AS much as your lordship's thoughts and time are employed at present, you must give me leave to interrupt them, and, which is worse, for a trifle; though, by the accidents of time and party, of some consequence and great vexation to me. I am here at the head of three and twenty dignitaries and prebendaries, whereof the major part, differing from me in principles, have taken a fancy to oppose me upon all occasions in the chapterhouse; and a ringleader among them has presumed to debate my power of proposing, or my negative, though it is what the deans of this cathedral have possessed for time immemorial, and what has never been once disputed. Our constitution was taken from that of Sarum; and the knowledge of what is practised there in the like case would be of great use to me. I have written this post to Dr. Younger[1], to desire he would inform me in this matter; but, having only a slender acquaintance with him, I would beg your lordship to second my request, that the dean would please to let me know the practice of his cathedral, and his power in this point. I would likewise desire your lordship to let me know how it is at Westminster, and the two other cathedrals with whose customs you may be acquainted.
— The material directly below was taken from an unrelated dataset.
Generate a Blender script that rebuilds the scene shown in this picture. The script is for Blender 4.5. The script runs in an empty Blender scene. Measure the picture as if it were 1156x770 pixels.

Pray, my lord, pardon this idle request from one that loves and esteems you, as you know I do. I once thought it would never be my misfortune to entertain you at so scurvy a rate, at least not at so great a distance, or with so much constraint:


"Sis felix, nostrumque leves [I do not like quicunque[2]] laborem:
Et quo sub cœlo tandem, quibus orbis in oris
Jactemur, doceas[3]."


The greatest felicity I now have is, that I am utterly ignorant of the most publick events that happen in the world:


"Multa gemens[4] ignominiam plagasque," &c.


I am with the greatest respect and truth, my lord, your lordship's most dutiful and most humble servant,


  1. D. D. of Magdalen College, Oxford. He obtained the deanery of Salisbury in 1705; died Feb. 27, 1727-8, and was buried under the south isle of St. Paul's cathedral, without any monument.
  2. The quæecunque of Virgil was more favourable to the zealous admirers of the memory of queen Anne.
  3. "But tell a stranger, long in tempests toss'd,
    What earth we tread, or who commands the coast."

    Dryden, Æn. i, 457.

  4. This phrase seems to have been deeply impressed on the dean's mind. He uses it again, in a letter to Mr. Pope, Oct. 30, 1727; "I forgave sir Robert a thousand pounds, multa gemens." The line above is from Virg. Georg. iii, 226.
  5. Bishop Atterbury's answer to this letter, dated April 6, 1716, is printed in vol. XI, p. 438.